The first sentence of Debra Rienstra's new book sets the tone for the whole. It asks: "Who will welcome me?"

The book, So Much More: An Invitation to Christian Spirituality, (Jossey-Bass, 2005) is an inviting guided tour through the basics of the Christian life.

One reviewer described it as a Christian apologetics for our era.

Rienstra, a professor of English at Calvin College, doesn't disagree with that succinct summary.

"My editor and I were trying to create an introduction to Christianity that responded to concerns particularly urgent in our postmodern times," she says.

Those concerns, Rienstra says, include our human longing for transcendence, our desire for integrity in all parts of our lives and our need to find a way of thinking and living that makes sense in a bewildering marketplace of ideas and lifestyles.

The book is a departure from the traditional, rational argument for the Christianity, which remains important Rienstra says.

But, she adds, rational argumentation is not necessarily people's first concern these days.

"They don’t want to be argued into certain propositions," she asserts. "They want to be drawn into a system of meaning and living.

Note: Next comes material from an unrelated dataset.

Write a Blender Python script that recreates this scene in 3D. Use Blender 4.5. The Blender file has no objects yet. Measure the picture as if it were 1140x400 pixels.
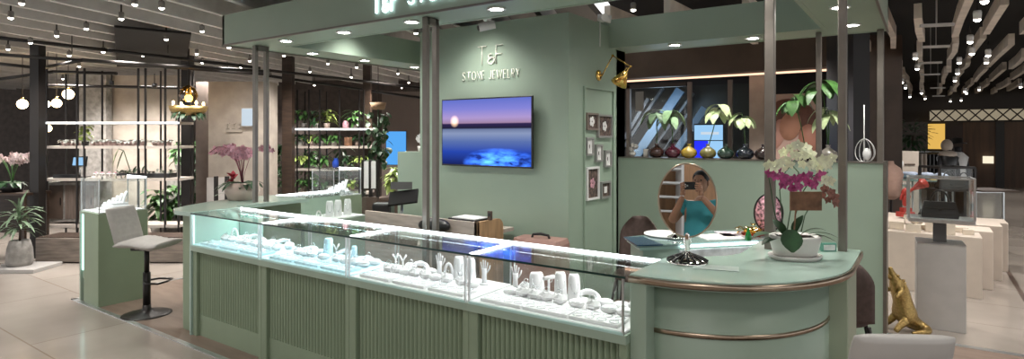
import bpy, bmesh, math, random
from mathutils import Vector, Matrix
SC = bpy.context.scene
C = SC.collection
PI = math.pi
F, U0, V0, EYE = 659.0, 570.0, 151.0, 1.6
S_, C_ = math.sin(math.radians(34.9)), math.cos(math.radians(34.9))
YAW = math.radians(34.9)

# ---- survey helpers: where a sight line meets a real plane of the place
def P(u, v, t):
    r = (u - U0) / F; k = (V0 - v) / F
    return Vector((t * (-S_ + C_ * r), t * (C_ + S_ * r), EYE + t * k))
def pz(u, v, z): return P(u, v, F * (EYE - z) / (v - V0))
def pY(u, v, Y): return P(u, v, Y / (C_ + S_ * (u - U0) / F))
def pX(u, v, X): return P(u, v, X / (-S_ + C_ * (u - U0) / F))
def xy(u, v, z):
    p = pz(u, v, z); return (p.x, p.y)

# ---- materials
MATS = {}
def mat(name, col, rough=.5, metal=0., noise=0., nscale=8., bump=0., emit=None, es=0., spec=.5, coat=0., stretch=None, kind='noise'):
    if name in MATS: return MATS[name]
    m = bpy.data.materials.new(name); m.use_nodes = True
    nt = m.node_tree; b = nt.nodes['Principled BSDF']
    b.inputs['Base Color'].default_value = (*col, 1)
    b.inputs['Roughness'].default_value = rough
    b.inputs['Metallic'].default_value = metal
    b.inputs['Specular IOR Level'].default_value = spec
    b.inputs['Coat Weight'].default_value = coat
    if emit:
        b.inputs['Emission Color'].default_value = (*emit, 1); b.inputs['Emission Strength'].default_value = es
    tc = nt.nodes.new('ShaderNodeTexCoord'); mp = nt.nodes.new('ShaderNodeMapping')
    nt.links.new(tc.outputs['Object'], mp.inputs['Vector'])
    if stretch: mp.inputs['Scale'].default_value = stretch
    n = nt.nodes.new('ShaderNodeTexNoise'); n.inputs['Scale'].default_value = nscale; n.inputs['Detail'].default_value = 4
    nt.links.new(mp.outputs[0], n.inputs['Vector'])
    if noise < .02: noise = .02
    mix = nt.nodes.new('ShaderNodeMixRGB')
    mix.inputs[1].default_value = (*[max(0, c * (1 - noise)) for c in col], 1)
    mix.inputs[2].default_value = (*[min(1, c * (1 + noise)) for c in col], 1)
    cr = nt.nodes.new('ShaderNodeValToRGB'); cr.color_ramp.elements[0].position = .35; cr.color_ramp.elements[1].position = .65
    nt.links.new(n.outputs[0], cr.inputs[0]); nt.links.new(cr.outputs[0], mix.inputs[0])
    nt.links.new(mix.outputs[0], b.inputs['Base Color'])
    if bump:
        bp = nt.nodes.new('ShaderNodeBump'); bp.inputs['Strength'].default_value = bump; bp.inputs['Distance'].default_value = .01
        nt.links.new(n.outputs[0], bp.inputs['Height']); nt.links.new(bp.outputs[0], b.inputs['Normal'])
    MATS[name] = m
    return m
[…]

They want to meet God and be changed."

So Much More covers serious terrain.

There are chapters devoted to core beliefs of the Christian faith - transcendence, incarnation, sin, salvation and suffering. There are also chapters devoted to the lifelong practices of the Christian believer - prayer, reading the Bible, worship, community and service.

Rienstra tried throughout the book to function as a hospitable host.

"I tried to make the book personal," she says, "a gesture of welcoming friendship to the reader."

Rienstra hopes So Much More will appeal to Christians who are new or newly returned to the faith. She also hopes the book is substantial enough theologically to appeal to longtime believers.

"So many people who are coming to the faith right now," she says, "are doing so with virtually no religious education in their background. My fondest dream for the book is that churches will use it in their adult education programs, and that groups of new and seasoned Christians will be able to read it together and find that it has both comfort and challenge for people at different stages in their journeys."